The logic of the Axe Even Angels Will Fall campaign is exactly as stupid as it sounds and exactly as effective: man applies body spray, heavenly beings fall from the sky, wings crumpling, pulled earthward by animal desire. It is the Platonic Axe advertisement. Every teenage boy’s inner monologue given a production budget.

What makes the 2011 version interesting in retrospect is the casting. Among the six women playing angels—shot in that overlit, swimwear-catalog style that defined early-2010s aspirational advertising—was Sara Sampaio, then unknown, a Portuguese model who would go on to become an actual Victoria’s Secret Angel. The irony is not subtle: she appeared in a campaign about falling angels for a deodorant brand, then literally became a lingerie empire’s headlining Angel. Ad-world prophecy, fulfilled on a runway.

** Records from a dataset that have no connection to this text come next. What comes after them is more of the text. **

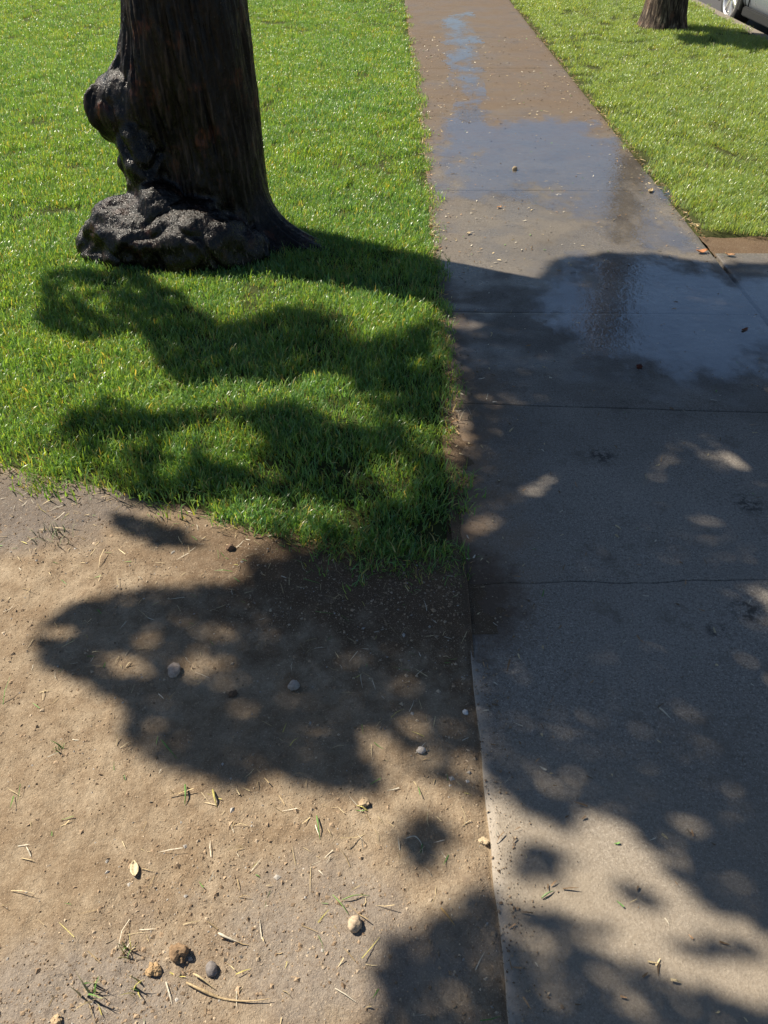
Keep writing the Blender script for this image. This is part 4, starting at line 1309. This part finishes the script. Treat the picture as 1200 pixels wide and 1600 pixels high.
def crumbs(name, label, X, Y, Z, D, cols, seed):
    r = np.random.default_rng(seed)
    base = np.array([(1, 0, 0), (-1, 0, 0), (0, 1, 0), (0, -1, 0), (0, 0, 1), (0, 0, -.6)], float)
    fc = np.array([(0, 2, 4), (2, 1, 4), (1, 3, 4), (3, 0, 4), (2, 0, 5), (1, 2, 5), (3, 1, 5), (0, 3, 5)])
    n = len(X)
    a = r.uniform(0, 6.28, n); ca, sa = np.cos(a), np.sin(a)
    B = base[None] * r.uniform(.55, 1.2, (n, 6, 1)) + r.normal(0, .15, (n, 6, 3))
    B[:, :, 2] *= .75
    Bx = B[:, :, 0] * ca[:, None] - B[:, :, 1] * sa[:, None]; By = B[:, :, 0] * sa[:, None] + B[:, :, 1] * ca[:, None]
    v = np.stack([Bx, By, B[:, :, 2]], -1) * (D * .5)[:, None, None] + np.stack([X, Y, Z + D * .05], -1)[:, None]
    f = (fc[None] + (np.arange(n) * 6)[:, None, None]).reshape(-1, 3)
    o = mesh_obj(name, v.reshape(-1, 3), f, M_STONE, smooth=False)
    tint_mesh(o.data, np.repeat(cols, 6, axis=0))
    return tag(o, label, 'dirt crumbs', kind='stuff')
n = 70000
X = r.uniform(-1.5, .2, n); Y = r.uniform(.3, 2.1, n)
den = .22 + .4 * (fbm(X * 3, Y * 3, 3, 3, 151) > .05)
for (px, py, rr, a) in ((420, 1300, .2, .7), (240, 1470, .11, 1.2), (60, 1560, .09, 1.0), (600, 950, .25, .8), (100, 850, .15, .8), (330, 1500, .15, .4)):
    gx, gy = ground(px, py)
    den = den + a * np.exp(-((X - gx) ** 2 + (Y - gy) ** 2) / rr ** 2)
den = den + .8 * np.exp(-(edge_x(Y) - X) / .03)
m = (r.uniform(size=n) < den * .6) & (Y < lawn_edge(X) + .05)
X, Y = X[m], Y[m]
D = .0018 + r.gamma(1.1, .0019, len(X)); D = np.clip(D, 0, .013)
crumbs('dirt_crumbs', 'crumbs of dry earth and grit over the dirt', X, Y, dirt_z(X, Y), D,
       pick_cols(len(X), [(.33, .24, .155), (.27, .19, .12), (.42, .33, .23), (.19, .13, .08), (.38, .35, .31)], [.42, .27, .2, .05, .06], r), 4)
n = 2600
Y = r.uniform(.3, 3.2, n); X = edge_x(Y) + np.abs(r.normal(0, .07, n)) * np.where((Y > 1.3) & (Y < 2.4), 1.6, .7)
D = .0015 + r.gamma(1.2, .0013, n); D = np.clip(D, 0, .009)
crumbs('soil_crumbs', 'crumbs of soil spilt on the slabs along the left border', X, Y, 0 * X + .0005, D,
       pick_cols(n, [(.24, .17, .11), (.16, .11, .07), (.36, .28, .19)], [.5, .2, .3], r), 5)
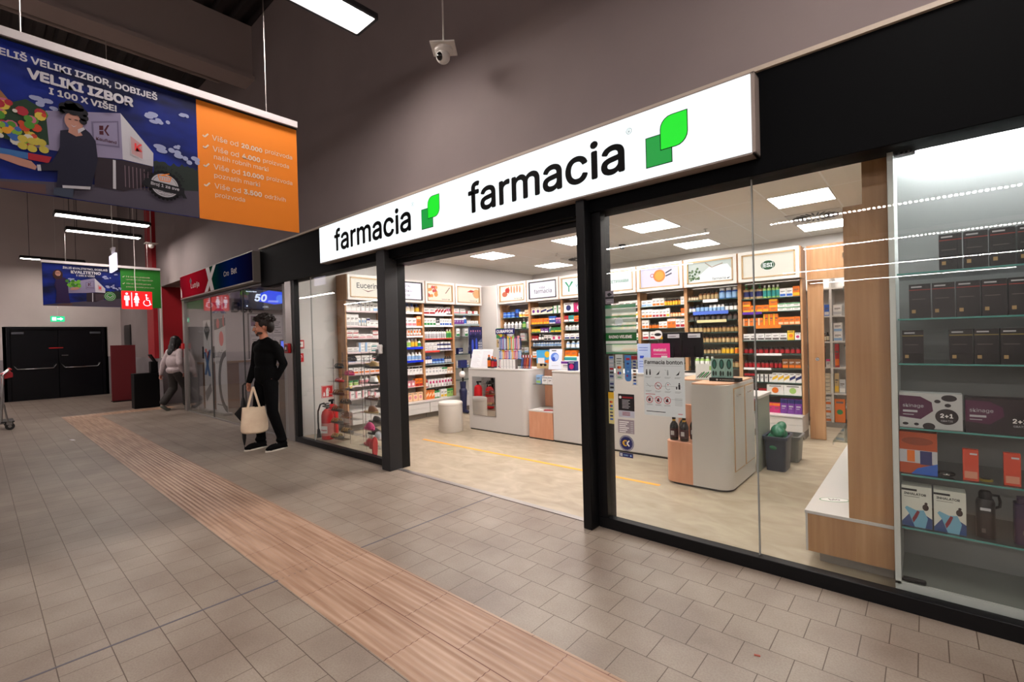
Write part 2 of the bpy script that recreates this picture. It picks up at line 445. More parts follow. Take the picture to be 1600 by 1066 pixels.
    b = MB(); b.box(-12.05, -11.97, 3.05, 7, 0, 2.95, lw); struct('wall_lottery_left', b)
    b = MB(); b.box(-12.05, -7.13, 6.95, 7.05, 0, 2.95, lw); struct('wall_lottery_back', b)
    b = MB(); b.box(-7.2, -7.131, 3.04, 7, 0, 2.95, lw); struct('wall_lottery_right', b)
    b = MB(); b.box(-12.05, -7.13, 3.1, 7, 2.84, 2.95, CEILM); struct('ceiling_lottery', b)
setting()

def windows():
    # window_1: fixed pane left of the entrance
    w = thing('window_1', 'black framed shop window left of the open entrance, shoe display behind', 'window', (-5.6, 3.0, 0), kind='structure'); del w['category']
    b = MB(); X0 = -6.745 + 5.6; X1 = -4.465 + 5.6
    b.box(X0, X1, -.02, .05, 0, .075, BLACK); b.box(X0, X0 + .075, -.02, .05, .075, 2.29, BLACK); b.box(X1 - .06, X1, -.02, .05, .075, 2.29, BLACK)
    b.obj('frame', w, .004)
    g = MB(); g.box(X0 + .07, -.66, .02, .03, .07, 2.29, GLASS); g.obj('pane', w)
    g = MB(); g.box(-.655, X1 - .055, .02, .03, .07, 2.29, GLASS); g.obj('pane', w)
    j = MB(); j.box(-.66, -.655, .018, .032, .075, 2.285, mat('silicone_joint', '#8c8f8c', .4)); j.obj('glass_joint', w)
    # window_2: long pane right of the entrance
    w = thing('window_2', 'long black framed shop window right of the entrance', 'window', (0, 3.0, 0), kind='structure'); del w['category']
    b = MB()
    b.box(-1.815, XR, -.02, .05, 0, .078, BLACK); b.box(-1.815, -1.742, -.02, .05, .078, 2.29, BLACK)
    b.obj('frame', w, .004)
    for x0, x1 in ((-1.75, -.757), (-.750, .338), (.345, 1.5), (1.507, XR)):
        g = MB(); g.box(x0, x1, .02, .03, .07, 2.29, GLASS); g.obj('pane', w)
    for x in (-.7535, .3415, 1.5035):
        j = MB(); j.box(x - .0035, x + .0035, .018, .032, .078, 2.285, MATS['silicone_joint']); j.obj('glass_joint', w)
    # entrance
    d = thing('door_1', 'open sliding entrance of the pharmacy between black posts', 'door', (-3.1, 3.0, 0), kind='structure'); del d['category']
    b = MB(); b.box(-4.465 + 3.1, -4.315 + 3.1, -.11, .05, 0, 2.37, mat('charcoal_post', '#232325', .45, spec=.3)); b.obj('post', d, .006)
    b = MB(); b.box(-1.885 + 3.1, -1.815 + 3.1, -.12, .05, 0, 2.37, BLACK); b.obj('post', d, .006)
    b = MB(); b.box(-4.33 + 3.1, -1.80 + 3.1, .05, .22, 2.23, 2.37, BLACK); b.box(-4.33 + 3.1, -1.80 + 3.1, .0, .05, 2.27, 2.3, BLACK); b.obj('door_operator', d, .004)
    b = MB(); b.box(-4.36 + 3.1, -4.325 + 3.1, .05, .16, 0, 2.25, BLACK); b.obj('door_jamb', d)
    b = MB(); b.box(-1.815 + 3.1, -1.76 + 3.1, .05, .14, 0, 2.25, BLACK); b.obj('door_jamb', d)
    # lottery front
    w = thing('window_3', 'frameless glass front of the lottery shop with aluminium posts', 'window', (-9.4, 3.0, 0), kind='structure'); del w['category']
    for x0, x1 in ((-12.05, -11.93), (-6.955, -6.76)):
        b = MB(); b.box(x0 + 9.4, x1 + 9.4, -.03, .06, 0, 2.37, ALU); b.obj('post', w, .004)
    for x0, x1 in ((-11.92, -10.30), (-8.64, -6.95)):
        g = MB(); g.box(x0 + 9.4, x1 + 9.4, .0, .01, .02, 2.36, GLASS); g.obj('pane', w)
    g = MB(); g.box(-10.28 + 9.4, -8.66 + 9.4, .0, .01, .02, 2.36, GLASS); g.obj('pane', w)
    b = MB()
    for x in (-10.29, -8.65): b.box(x + 9.4 - .008, x + 9.4 + .008, -.004, .014, .0, 2.36, mat('dark_edge', '#3c3f3e', .4))
    b.box(-11.93 + 9.4, -6.955 + 9.4, -.012, .02, 0, .022, ALU)
    b.box(-11.93 + 9.4, -6.955 + 9.4, -.02, .02, 2.33, 2.37, mat('dark_edge')); b.obj('rail', w)
windows()

def exit_doors():
    nav = mat('very_dark_blue_steel', '#07080d', 0.25, spec=.25)
    d = thing('door_2', 'dark double exit door at the far end', 'door', (XL, 1.598, 0), kind='structure'); del d['category']
    b = MB(); b.box(-.12, .03, -1.03, -.955, 0, 2.055, nav); b.box(-.12, .03, .955, 1.03, 0, 2.055, nav); b.box(-.12, .03, -.955, .955, 1.975, 2.055, nav)
    b.obj('door_frame', d, .004)
    for s in (-1, 1):
        b = MB(); y0, y1 = (-.95, -.006) if s < 0 else (.006, .95)
        b.box(-.06, 0.0, y0, y1, .005, 1.97, nav); lf = b.obj('door_leaf', d, .003)
        c = (y0 + y1) / 2; b = MB()
        b.tube([(0, c - .43, 1.0), (.06, c - .40, .95), (.08, c - .36, .885), (.08, c, .88), (.08, c + .36, .885), (.06, c + .40, .95), (0, c + .43, 1.0)], .013, CHROME)
        b.box(0, .03, c - .46, c - .42, .93, 1.05, nav); b.box(0, .03, c + .42, c + .46, .93, 1.05, nav)
        b.obj('panic_bar', d)
        b = MB(); b.box(0, .05, (y0 + .02) if s < 0 else y1 - .26, (y0 + .26) if s < 0 else y1 - .02, 1.85, 1.91, mat('closer_grey', '#4a4a52', .4)); b.obj('door_closer', d, .006)
    b = MB(); b.box(0, .005, -.2, .1, 1.44, 1.46, RED); b.box(0, .03, .06, .2, 1.22, 1.24, CHROME); b.obj('lock_strip', d)
exit_doors()

# ================================================================== LAMPS
def pendant(x, y, z, w, ln, label, al='y', cables=True, group=None):
    t = thing('pendant_lamp', label, 'lamp', (x, y, z), 0 if al == 'y' else PI / 2, group)
    b = MB(); h = mat('dark_lamp_housing', '#2b2a2c', .4)
    b.prism([(-w / 2, .012), (-w / 2, .03), (-w * .34, .065), (w * .34, .065), (w / 2, .03), (w / 2, .012)], -ln / 2, ln / 2, h, Matrix(((1, 0, 0, 0), (0, 0, 1, 0), (0, 1, 0, 0), (0, 0, 0, 1))))
    for s in (-1, 1):
        b.box(s * w / 2 - .012, s * w / 2 + .012, -ln / 2, ln / 2, -.012, .03, h); b.box(-w / 2, w / 2, s * ln / 2 - .012, s * ln / 2 + .012, -.012, .04, h)
    b.obj('housing', t)
    b = MB(); b.box(-w / 2 + .012, w / 2 - .012, -ln / 2 + .012, ln / 2 - .012, -.004, .008, EMH); b.obj('diffuser', t)
    for s in (-1, 1):
        b = MB(); b.cyl((0, s * ln * .36, .06), (0, s * ln * .36, 6.44 - z), .006, h, n=6); b.obj('cable', t)
    return t
pendant(-3.48, 1.41, 4.04, .30, 1.64, 'long pendant lamp hanging near the ceiling camera, above the shop sign', group=None)
pendant(-11.55, 1.66, 3.8, .3, 1.35, 'upper of two bright pendant lamps seen below the large banner')
pendant(-12.95, 1.86, 3.8, .26, 1.2, 'lower shorter pendant lamp seen below the large banner')
pendant(-17.6, 1.45, 3.8, .22, 1.25, 'farthest narrow pendant lamp, above the dark exit doors')
def row_lamp(x0, x1, y, label, z=3.8):
    t = thing('trunking_lamp', label, 'lamp', ((x0 + x1) / 2, y, z)); L = x1 - x0
    b = MB(); b.box(-L / 2, L / 2, -.05, .05, 0, .07, MATS['dark_lamp_housing']); b.obj('housing', t)
    b = MB(); [b.box(-L / 2 + i * .08, -L / 2 + i * .08 + .042, -.045, .045, -.012, 0, EMR) for i in range(int(L / .08))]; b.obj('led_dots', t)
    for s in (-.25, .25): b = MB(); b.cyl((s * L, 0, .07), (s * L, 0, 6.46 - z), .006, MATS['dark_lamp_housing'], n=6); b.obj('cable', t)
row_lamp(-6.75, -3.85, -5.7, 'strip lamp reflected above the lettered lightboxes in the right window')
row_lamp(-2.6, 1.6, -5.9, 'strip lamp reflected over the wooden end panel')
row_lamp(-17.0, -14.35, -1.65, 'low strip lamp reflected across the left part of the shoe window', 3.0)
row_lamp(-18.6, -15.07, -4.4, 'low strip lamp reflected before the shelves in the shoe window', 3.0)
row_lamp(3.0, 8.5, -5.9, 'strip lamp added unseen to lengthen the first row, evening the wall light')  # extra row length added out of view, evens the light on the wall
row_lamp(-2.7, 2.6, -10.4, 'second strip lamp row reflected in the right window')
row_lamp(-12, -6, -10.4, 'second strip lamp row farther left in the hall')
row_lamp(-4.5, 3, -16.7, 'third strip lamp row reflected in the right window')
row_lamp(-4.5, 3, -23, 'fourth and most distant strip lamp row of the hall')
pendant(0.3, 1.5, 4.1, .27, 1.5, 'added unseen pendant lamp right of the camera, brightening the wall')  # this and the next two: lamps added out of view to brighten the wall
pendant(5.6, 1.29, 4.1, .27, 1.5, 'farthest right of three added unseen pendant lamps brightening the wall')
pendant(2.9, 1.4, 4.1, .27, 1.5, 'middle of three added unseen pendant lamps brightening the wall')
row_lamp(-1.0, 1.8, -1.6, 'strip lamp over the hall floor left of the viewer')

def ceiling_lights():
    pos = [(-5.85, 6.2), (-4.05, 6.2), (-2.82, 6.2), (-1.03, 6.2), (-5.82, 8.02), (-2.86, 8.02), (-1.06, 8.02), (-5.85, 4.3), (-4.05, 4.3), (-2.82, 4.3), (-1.03, 4.3), (.9, 6.2)]
    lab = ['square lit ceiling panel above the round white stool side', 'square lit ceiling panel half hidden behind the thick black entrance post', 'square lit ceiling panel above the orange teacup lightbox', 'nearest bright ceiling panel above the green oval lightbox',
           'back row lit ceiling panel seen through the entrance', 'back row lit ceiling panel between the teacup and leaf lightboxes', 'back row lit ceiling panel beside the wooden end panel',
           'front row ceiling panel inside the entrance on the left', 'front row ceiling panel inside the entrance on the right', 'front row ceiling panel behind the payment stickers', 'front row ceiling panel above the island counter', 'ceiling panel behind the display vitrine']
    for (x, y), l in zip(pos, lab):
        t = thing('ceiling_light', l, 'ceiling light', (x, y, 2.88), group='square ceiling panels of the pharmacy')
        b = MB(); b.box(-.3, .3, -.3, -.285, -.006, 0, WHITE2); b.box(-.3, .3, .285, .3, -.006, 0, WHITE2); b.box(-.3, -.285, -.285, .285, -.006, 0, WHITE2); b.box(.285, .3, -.285, .285, -.006, 0, WHITE2); b.obj('frame', t)
        b = MB(); b.box(-.285, .285, -.285, .285, -.004, 0, EMW); b.obj('diffuser', t)
    for x, y, l in ((-4.95, 7.75, 'round slotted air diffuser beside the back row ceiling panel'), (-1.06, 7.3, 'round slotted air diffuser between the two right ceiling panels')):
        t = thing('air_diffuser', l, 'air vent', (x, y, 2.88))
        b = MB(); b.box(-.3, .3, -.3, .3, -.008, 0, WHITE2); b.obj('plate', t)
        b = MB()
        for i in range(24):
            a = 2 * PI * i / 24
            b.box(.13, .26, -.009, .009, -.014, -.0085, mat('vent_dark', '#3b3a38', .6), Matrix.Rotation(a, 4, 'Z'))
        b.lathe([(.11, -.016), (.02, -.018), (0.0001, -.018)], WHITE2, n=24); b.obj('slots', t)
    for x, y, l in ((-4.95, 6.9, 'small sprinkler head in the ceiling by the left panels'), (-2.35, 6.95, 'small sprinkler head in the ceiling behind the window')):
        b = MB(); b.lathe([(.03, 0), (.03, -.006), (.008, -.01), (.008, -.035), (.02, -.04), (.02, -.044), (.0001, -.044)][::-1], WHITE2, n=12)
        o = b.obj('sprinkler', label=l, cat='sprinkler'); o.location = (x, y, 2.88)
    b = MB(); b.lathe([(.0001, -.075), (.03, -.07), (.05, -.045), (.055, -.02), (.06, 0)], mat('dome_dark', '#333336', .2), n=16)
    o = b.obj('dome_camera', label='small dark dome camera on the shop ceiling behind the window', cat='camera'); o.location = (-3.75, 7.1, 2.88)
    t = thing('ceiling_light', 'ceiling panel inside the lottery shop', 'ceiling light', (-9.6, 4.9, 2.84))
    b = MB(); b.box(-.3, .3, -.3, .3, -.006, 0, mat('lottery_lamp', '#fff2f0', emit=30)); b.obj('diffuser', t)
ceiling_lights()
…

Axe’s formula was never "here is a product that will improve your life." It was always "here is a fantasy so specific and so ridiculous that you will remember it." Even Angels Will Fall leans into that fully—beautiful women abandoning heaven for a man who smells like a department store sample counter. The joke is on the teenagers buying it, except those teenagers bought it, so I’m not sure who’s laughing.

The ad is well-made within its own dumb parameters. The visual language of religious iconography is just barely corrupted, the whole thing humming with a cheerful blasphemy that feels engineered to get banned somewhere and therefore talked about everywhere. It worked. I’m still writing about it more than a decade later, which means Axe won.